“They tell us that imperialism is bad, and yet 330 million Americans across 50 states must obey Washington, D.C., and that everyone who supports secession is basically Jefferson Davis.” – Domestic Imperialism
Democrat party wannabee VP, Tim Walz, rolled out an all too clever by-half slogan, “Mind Your Own Damn Business”, suggesting that Republicans were the ones that wanted to control your lives. Stunning gaslighting from a party that hasn’t met an institution or government program they don’t want to regulate and expand. While Republicans largely call for smaller government, with citizens instead, making voluntary choices in a private market, Democrats look for any opportunity to intervene in every aspect of American life.
To the progressive, government hegemony is society's ultimate goal: to return the unnatural state of inequality to balance. As such, the government tinkers in areas where they have no knowledge or expertise while requiring citizens to accept the myriads of decisions, they determine to be best. And with a government that rules through force and coercion, we have few options but to accept the taxes and regulations they increasingly impose. It is deceitful to suggest that their “services” are free to us as citizens. Instead, we must pay taxes for a lower quality of goods, that most if not all, could and should be provided elsewhere.
In Keith Knight’s 2023 book, “Domestic Imperialism”, Knight explains the many reasons why he left progressivism for the market prosperity and autonomy of libertarianism. Recognizing how the state has become the supreme example of domestic imperialism, with power centralized in the hands of a few, Knight discovered a better way. By comparing the voluntary benefits of a market economy against the coercive power of the state, Knight makes the case for privatizing everything, with the explicit goal of letting the people decide.

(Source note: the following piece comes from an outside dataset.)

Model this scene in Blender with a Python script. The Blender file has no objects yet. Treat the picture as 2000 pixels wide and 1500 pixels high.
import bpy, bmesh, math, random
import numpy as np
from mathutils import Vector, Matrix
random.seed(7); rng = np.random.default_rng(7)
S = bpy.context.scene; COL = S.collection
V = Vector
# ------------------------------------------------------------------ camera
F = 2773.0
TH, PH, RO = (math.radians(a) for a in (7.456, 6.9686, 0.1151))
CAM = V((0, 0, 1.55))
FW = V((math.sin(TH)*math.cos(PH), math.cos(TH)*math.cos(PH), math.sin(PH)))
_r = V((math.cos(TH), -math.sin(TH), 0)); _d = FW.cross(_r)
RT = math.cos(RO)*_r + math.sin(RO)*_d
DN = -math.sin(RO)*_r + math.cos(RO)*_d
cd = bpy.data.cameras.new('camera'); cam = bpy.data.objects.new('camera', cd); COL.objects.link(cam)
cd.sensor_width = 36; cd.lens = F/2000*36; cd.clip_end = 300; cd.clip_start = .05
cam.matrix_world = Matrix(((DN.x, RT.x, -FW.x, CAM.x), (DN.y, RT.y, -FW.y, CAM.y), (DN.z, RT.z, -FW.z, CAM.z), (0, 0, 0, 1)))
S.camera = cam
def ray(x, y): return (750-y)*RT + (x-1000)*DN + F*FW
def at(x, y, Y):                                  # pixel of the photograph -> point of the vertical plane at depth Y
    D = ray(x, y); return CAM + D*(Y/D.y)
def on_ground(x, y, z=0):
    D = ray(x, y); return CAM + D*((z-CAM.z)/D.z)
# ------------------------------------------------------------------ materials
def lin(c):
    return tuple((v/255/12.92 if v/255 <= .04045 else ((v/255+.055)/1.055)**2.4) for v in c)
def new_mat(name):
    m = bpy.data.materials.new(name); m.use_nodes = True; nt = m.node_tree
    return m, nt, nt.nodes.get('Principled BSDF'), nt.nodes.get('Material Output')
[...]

One of the disturbing divide-and-conquer tactics of the progressives is their devotion to identity politics and the goal of equality of outcomes. Their favorite target is the Marxist philosophy of class warfare between the rich and the poor. As such, one of their newest philosophies is critical race theory, a pretense to divide Americans by black and white, claiming structural racism, and the plague of white supremacy as the reason for any disparity in outcomes. Other attempts at malicious divisions are the promotion of misogyny in the battle of men against women or homophobia towards gays from straights. Whatever the arbitrary divide they create, all differences in outcomes are discrimination.
When they aren’t dividing us by our immutable characteristics, Knight shows how they are a bundle of contradictions. Natural monopolies are considered bad for the private sector, think Amazon, Walmart, and Apple, even though natural monopolies only exist when prices are kept low, and the quality of the product is kept high. Governments, as monopolies, however, exist without competition, operating with little restraint or incentive. As such, the government becomes the dominant or sole provider of goods and services. Try to opt out and you are fined and potentially jailed. Perhaps, one of the worst interferences by the government in modern life is its licensing scheme, a pay-to-play system that denies citizens entry into an increasing number of industries. While licensing in the 1950s applied to just 5 percent of jobs, that number has now exploded to nearly 1 in 4.

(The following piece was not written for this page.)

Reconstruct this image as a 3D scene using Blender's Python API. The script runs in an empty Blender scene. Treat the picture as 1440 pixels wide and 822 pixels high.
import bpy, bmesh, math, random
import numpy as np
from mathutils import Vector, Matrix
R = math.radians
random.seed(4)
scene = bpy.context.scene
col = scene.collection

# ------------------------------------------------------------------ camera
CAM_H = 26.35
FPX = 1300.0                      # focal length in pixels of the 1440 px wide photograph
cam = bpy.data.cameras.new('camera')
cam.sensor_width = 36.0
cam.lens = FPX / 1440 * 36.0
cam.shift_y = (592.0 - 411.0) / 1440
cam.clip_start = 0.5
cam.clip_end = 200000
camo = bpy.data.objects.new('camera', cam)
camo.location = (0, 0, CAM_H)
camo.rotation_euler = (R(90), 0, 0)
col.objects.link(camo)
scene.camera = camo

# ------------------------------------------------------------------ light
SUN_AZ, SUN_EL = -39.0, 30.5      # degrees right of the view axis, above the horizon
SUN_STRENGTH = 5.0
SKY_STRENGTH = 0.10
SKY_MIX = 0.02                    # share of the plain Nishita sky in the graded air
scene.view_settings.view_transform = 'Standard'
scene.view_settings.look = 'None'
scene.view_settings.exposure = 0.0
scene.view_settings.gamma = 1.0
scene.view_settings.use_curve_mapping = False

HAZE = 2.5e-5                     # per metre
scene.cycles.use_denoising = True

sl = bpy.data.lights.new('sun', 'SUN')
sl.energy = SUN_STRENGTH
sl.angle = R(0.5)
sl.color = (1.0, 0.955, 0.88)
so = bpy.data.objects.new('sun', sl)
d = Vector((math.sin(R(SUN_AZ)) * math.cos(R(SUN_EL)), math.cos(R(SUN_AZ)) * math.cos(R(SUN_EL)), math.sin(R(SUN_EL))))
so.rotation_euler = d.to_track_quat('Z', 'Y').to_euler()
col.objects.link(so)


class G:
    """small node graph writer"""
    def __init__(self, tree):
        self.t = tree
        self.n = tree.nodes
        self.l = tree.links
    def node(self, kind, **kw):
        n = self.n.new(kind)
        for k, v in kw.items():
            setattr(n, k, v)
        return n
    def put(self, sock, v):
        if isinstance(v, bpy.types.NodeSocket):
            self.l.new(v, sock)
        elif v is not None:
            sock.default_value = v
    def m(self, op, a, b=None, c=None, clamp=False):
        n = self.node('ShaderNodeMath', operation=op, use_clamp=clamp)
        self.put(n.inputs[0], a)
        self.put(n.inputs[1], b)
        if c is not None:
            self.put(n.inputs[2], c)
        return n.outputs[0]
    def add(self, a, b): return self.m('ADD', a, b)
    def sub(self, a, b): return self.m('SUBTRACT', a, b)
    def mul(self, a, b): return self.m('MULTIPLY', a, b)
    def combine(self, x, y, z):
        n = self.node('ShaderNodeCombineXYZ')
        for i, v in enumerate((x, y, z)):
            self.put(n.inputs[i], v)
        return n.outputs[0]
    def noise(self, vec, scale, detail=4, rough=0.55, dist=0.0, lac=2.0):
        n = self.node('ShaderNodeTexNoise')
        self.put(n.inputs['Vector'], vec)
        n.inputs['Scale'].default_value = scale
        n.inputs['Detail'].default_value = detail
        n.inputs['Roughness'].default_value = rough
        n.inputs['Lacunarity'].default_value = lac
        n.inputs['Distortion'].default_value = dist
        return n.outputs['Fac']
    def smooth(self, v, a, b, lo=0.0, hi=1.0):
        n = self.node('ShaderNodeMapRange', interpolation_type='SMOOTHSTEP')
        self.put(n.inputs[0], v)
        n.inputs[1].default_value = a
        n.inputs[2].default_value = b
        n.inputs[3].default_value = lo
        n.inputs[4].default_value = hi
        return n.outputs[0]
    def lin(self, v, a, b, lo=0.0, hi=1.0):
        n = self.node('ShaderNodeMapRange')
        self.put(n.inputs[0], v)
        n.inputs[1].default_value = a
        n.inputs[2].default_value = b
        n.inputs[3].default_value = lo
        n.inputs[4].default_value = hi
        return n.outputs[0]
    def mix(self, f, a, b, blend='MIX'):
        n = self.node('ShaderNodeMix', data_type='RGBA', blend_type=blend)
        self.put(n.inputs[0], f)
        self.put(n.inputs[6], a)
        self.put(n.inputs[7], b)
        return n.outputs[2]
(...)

Competition in a free market is the preferred way of creating more jobs, allowing employers to compete for much-needed workers. Freedom of contract in the private sector allows workers to agree to a job at any price, providing them access to the ladder of higher wages. Markets allow people to work where they want while purchasing products and services through mutual exchange. Markets are to voluntary cooperation as government is to coercion. You can opt out of the private sector at any time, but you can’t opt out of government.
Ironically, it is the government that views the voluntary private sector as selfish and greedy. They condemn the markets for their failure to produce equal outcomes. While they hold entrepreneurs and corporations accountable, there is no such accounting for politicians or government bureaucrats. For example, when minimum wage laws create more unemployment and even threaten the solvency of businesses, they never acknowledge their role in its failure. While companies must provide value to the customer or risk going out of business, the government has no such fear of closure.
The resulting inequality from market interactions is natural, and a sign of progress, since most unequal outcomes are the result of personal characteristics between people, and not the result of discrimination or unfair play. Since equality is unachievable, despite the ongoing claims by progressives, it does not require intervention from the state to make everyone more equal.
While governments would have you believe that their attempts to micromanage the economy are compassionate, their top-down interventions generally fail to achieve their desired outcomes. Instead, the improvement in the general welfare of the public is more likely to be achieved from the bottom up, in a market system where skills and merit elevate the best and the most efficient. Through low taxes, minimal regulations, and limited government intervention, it is here where citizens have the greatest opportunity to make their personal wishes come true.